→ WHAT YOU SHOULD DO
Return all lines with the word "picture" in them.
[Begin SUPPLIED RECORDS]
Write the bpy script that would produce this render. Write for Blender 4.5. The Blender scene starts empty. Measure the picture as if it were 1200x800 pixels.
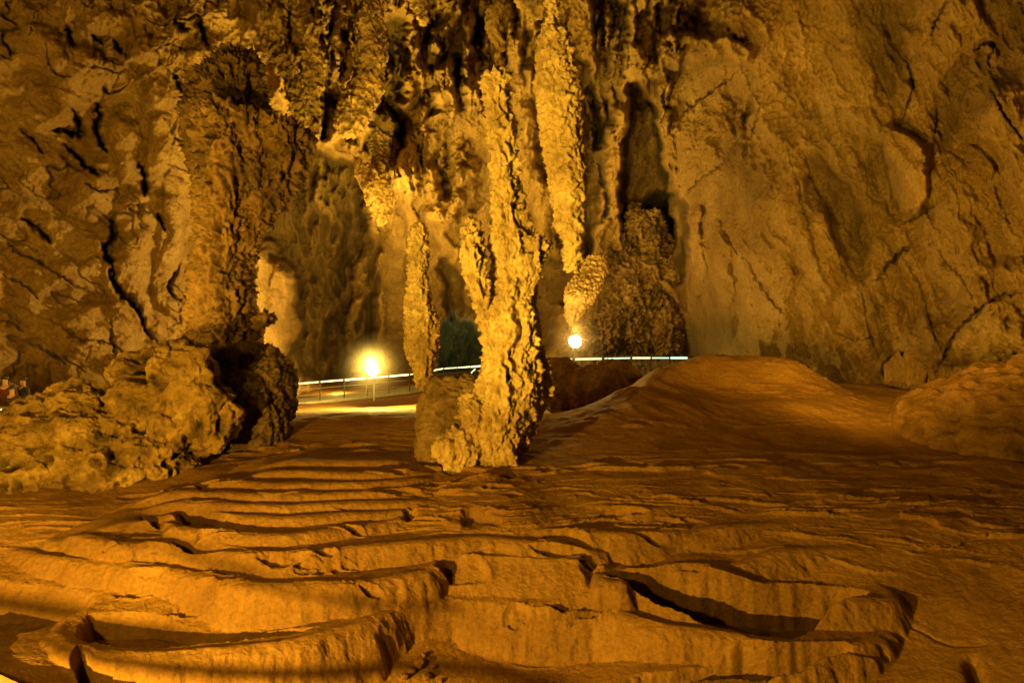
import bpy, bmesh, math, random
import numpy as np
from mathutils import Vector
random.seed(7)
RNG = np.random.RandomState(11)
scene = bpy.context.scene
COL = scene.collection
F = 700.0          # focal length of the camera in units of a 1200 wide picture
ZC = 3.6           # camera height above the lowest basin
PI = math.pi

# ------------------------------------------------------------------ helpers
def at(px, py, d):
    """world point seen towards (px,py) at distance d along +Y"""
    return ((px-600)/F*d, d, ZC-(py-400)/F*d)
def atz(px, py, z):
    """point at height z (relative to the eye) seen towards (px,py)"""
    return at(px, py, -z*F/(py-400.0))

def tag(o, label=None, cat=None, group=None, kind=None):
    if label: o['label'] = label
    if cat: o['category'] = cat
    if group: o['group'] = group
    if kind: o['kind'] = kind
    return o
def empty(name, loc=(0,0,0)):
    o = bpy.data.objects.new(name, None); COL.objects.link(o); o.location = loc
    o.empty_display_size = .2
    return o
def link(name, me, mat, parent=None):
    o = bpy.data.objects.new(name, me); COL.objects.link(o)
    if mat: me.materials.append(mat)
    if parent:
        o.parent = parent
        o.location = -Vector(parent.location)
    return o
def smooth(me):
    me.polygons.foreach_set('use_smooth', np.ones(len(me.polygons), dtype=bool)); me.update()

# ------------------------------------------------------------------ noise
PERM = RNG.permutation(4096).astype(np.int64)
def h2(i, j, s=0):
    return PERM[(PERM[(PERM[(i+s*131) & 4095]+j) & 4095]+s*17) & 4095]
def h3(i, j, k, s=0):
    return PERM[(PERM[(PERM[(i+s*131) & 4095]+j) & 4095]+k) & 4095]
ang = RNG.rand(4096)*2*PI
G2 = np.stack([np.cos(ang), np.sin(ang)], 1).astype(np.float32)
g3 = RNG.randn(4096, 3); G3 = (g3/np.linalg.norm(g3, axis=1)[:, None]).astype(np.float32)
RX = RNG.rand(4096).astype(np.float32); RY = RNG.rand(4096).astype(np.float32); RZ = RNG.rand(4096).astype(np.float32)
def fade(t): return t*t*t*(t*(t*6-15)+10)
def n2(x, y, s=0):
    i = np.floor(x).astype(np.int64); j = np.floor(y).astype(np.int64)
    fx = (x-i).astype(np.float32); fy = (y-j).astype(np.float32)
    u, v = fade(fx), fade(fy)
    def c(a, b):
        g = G2[h2(i+a, j+b, s)]
        return g[..., 0]*(fx-a)+g[..., 1]*(fy-b)
    return ((c(0,0)*(1-u)+c(1,0)*u)*(1-v)+(c(0,1)*(1-u)+c(1,1)*u)*v)*1.45
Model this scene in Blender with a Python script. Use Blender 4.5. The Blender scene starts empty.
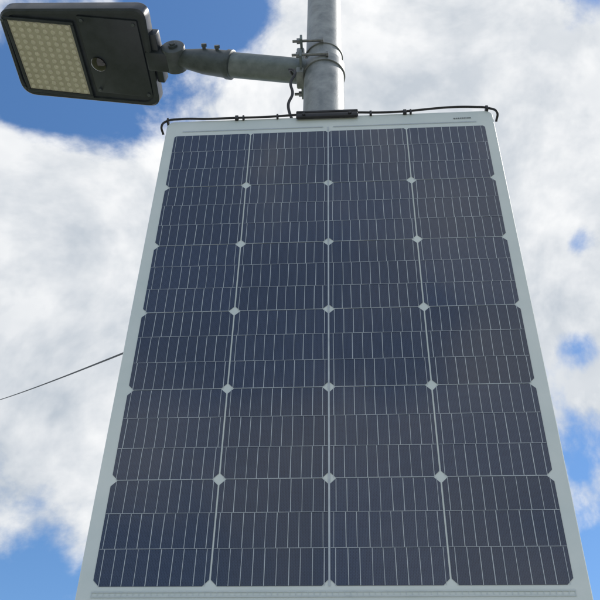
import bpy, bmesh, math, random
from mathutils import Vector, Matrix
random.seed(7)
sc=bpy.context.scene
sc.view_settings.view_transform='Standard'; sc.view_settings.look='None'; sc.view_settings.exposure=0

# ---------------------------------------------------------------- helpers
def link(ob,parent=None):
    sc.collection.objects.link(ob)
    if parent: ob.parent=parent
    return ob
def empty(name):
    e=bpy.data.objects.new(name,None); e.empty_display_size=.1; return link(e)
def mesh_obj(name,bm,mat,parent=None,smooth=None,recalc=True):
    if recalc: bmesh.ops.recalc_face_normals(bm,faces=bm.faces)
    me=bpy.data.meshes.new(name); bm.to_mesh(me); bm.free()
    for m in (mat if isinstance(mat,(list,tuple)) else [mat]): me.materials.append(m)
    if smooth is not None:
        for p in me.polygons: p.use_smooth=True
        try: me.set_sharp_from_angle(angle=math.radians(smooth))
        except Exception: pass
    return link(bpy.data.objects.new(name,me),parent)
def box(bm,a,b,bev=0,M=None,mi=0):
    r=bmesh.ops.create_cube(bm,size=1); vs=r['verts']
    for v in vs: v.co=Vector([(a[i]+b[i])/2+v.co[i]*(b[i]-a[i]) for i in range(3)])
    if bev>0:
        es=list({e for v in vs for e in v.link_edges})
        rr=bmesh.ops.bevel(bm,geom=es,offset=bev,segments=2,profile=.5,affect='EDGES')
        vs=list({v for f in rr['faces'] for v in f.verts}|{v for v in vs if v.is_valid})
    if M is not None:
        for v in vs: v.co=M@v.co
    return vs
def cyl(bm,p0,p1,r0,r1=None,n=32,cap=True,bev=0):
    p0=Vector(p0);p1=Vector(p1); r1=r0 if r1 is None else r1
    d=(p1-p0).normalized(); a=d.orthogonal().normalized(); b=d.cross(a)
    L=(p1-p0).length
    prof=[(0,r0),(L,r1)] if bev==0 else [(0,r0-bev),(bev*.3,r0-bev*.3),(bev,r0),(L-bev,r1),(L-bev*.3,r1-bev*.3),(L,r1-bev)]
    rings=[]
    for t,r in prof:
        rings.append([bm.verts.new(p0+d*t+(a*math.cos(2*math.pi*i/n)+b*math.sin(2*math.pi*i/n))*r) for i in range(n)])
    for A,B in zip(rings,rings[1:]):
        for i in range(n): bm.faces.new((A[i],A[(i+1)%n],B[(i+1)%n],B[i]))
    if cap: bm.faces.new(rings[0][::-1]); bm.faces.new(rings[-1])
def revolve(bm,p0,d,prof,n=48,cap=True):
    p0=Vector(p0); d=Vector(d).normalized(); a=d.orthogonal().normalized(); b=d.cross(a)
    rings=[[bm.verts.new(p0+d*t+(a*math.cos(2*math.pi*i/n)+b*math.sin(2*math.pi*i/n))*r) for i in range(n)] for t,r in prof]
    for A,B in zip(rings,rings[1:]):
        for i in range(n): bm.faces.new((A[i],A[(i+1)%n],B[(i+1)%n],B[i]))
    if cap: bm.faces.new(rings[0][::-1]); bm.faces.new(rings[-1])
def tube(name,pts,r,mat,parent=None,cyclic=False):
    cu=bpy.data.curves.new(name,'CURVE'); cu.dimensions='3D'; cu.bevel_depth=r; cu.bevel_resolution=4; cu.use_fill_caps=True
    s=cu.splines.new('BEZIER'); s.bezier_points.add(len(pts)-1)
    for bp,p in zip(s.bezier_points,pts):
        bp.co=p; bp.handle_left_type=bp.handle_right_type='AUTO'
    cu.materials.append(mat); return link(bpy.data.objects.new(name,cu),parent)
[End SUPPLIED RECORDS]
→ EXPECTED OUTPUT
Write the bpy script that would produce this render. Write for Blender 4.5. The Blender scene starts empty. Measure the picture as if it were 1200x800 pixels.
F = 700.0          # focal length of the camera in units of a 1200 wide picture